LOOKING FOR HEROES IN POSTWAR FRANCE

Albert Camus, Max Jacob, Simone Weil

by Neal Oxenhandler

Pub Date: Jan. 19th, 1996
ISBN: 0-87451-731-1

A charming and wise, if at times patchy, account of the importance of three French thinkers for postwar culture in general and for one American in particular. Oxenhandler, professor emeritus of French at Dartmouth, cites Wallace Fowlie's books and academic autobiographies like Alice Kaplan's recent French Lessons as models for the composite of memoir, philosophical essay, and literary critique that he offers here. Like Kaplan, Oxenhandler tells of his own youthful fascination with foreign identities while weaving a broader tapestry of 20th-century French history.
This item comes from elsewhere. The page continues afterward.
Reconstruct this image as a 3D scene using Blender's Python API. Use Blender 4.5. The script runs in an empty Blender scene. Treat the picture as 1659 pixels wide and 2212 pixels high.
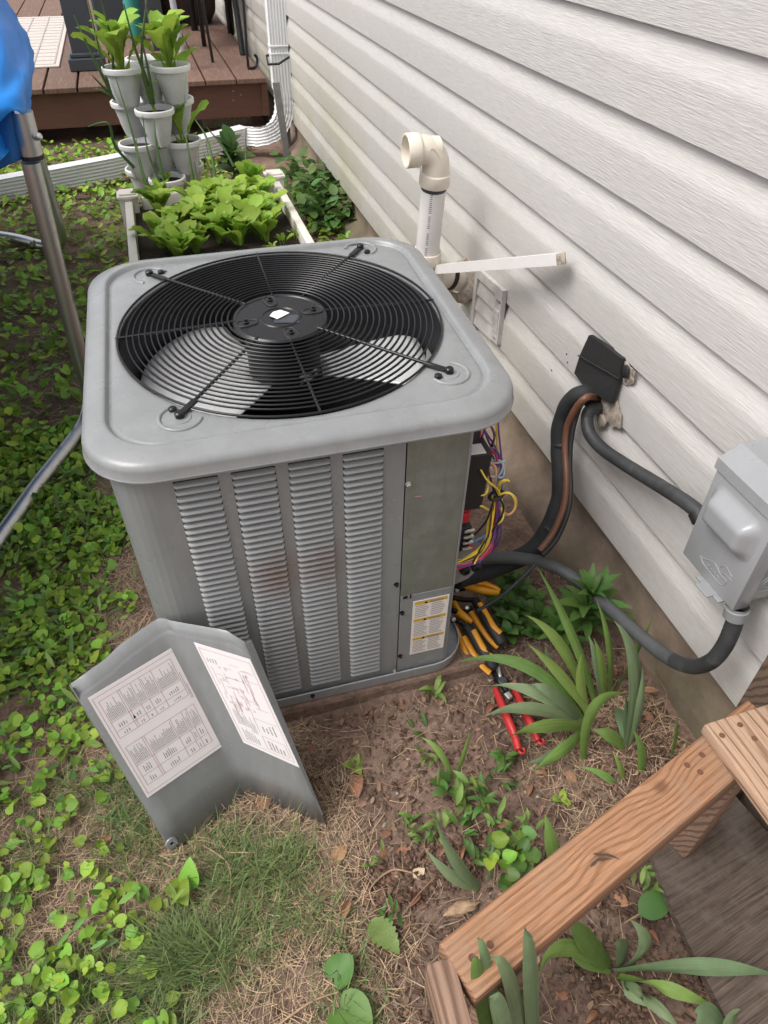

Soon after serving as a GI in the European theater during WW II, Oxenhandler returned to Paris to study at the Sorbonne. There he and his friends worshipped Albert Camus. The celebrity that Camus had attained as a resistance hero and bestselling author only deepened their sense that his novels and essays presented an ethical challenge of crucial importance, and Oxenhandler describes in moving detail how Camus inspired him to seek moral control over his own life. Oxenhandler's academic work in Paris focused on Max Jacob, an important modernist poet who had just died in the Vichy concentration camp Drancy. As a Jew drawn to Catholic spirituality and as a homosexual, ``Max'' had inhabited several of the identities with which Oxenhandler would struggle. Oxenhandler's final chapters treat Simone Weil, identifying the political philosopher (with whom he shares a birthday) as his ``twin sister,'' uncomfortable with her body and alienated from her Jewish heritage in a way that reminds him of himself. Also like Weil, Oxenhandler manifests a surplus of erratic brilliance and a passionate, yet clear-eyed concern with the moral state of postwar culture. Although some descriptions and connections seem underdeveloped, on the whole Oxenhandler's account of himself and of his adopted culture forms a fine addition to its welcome new genre.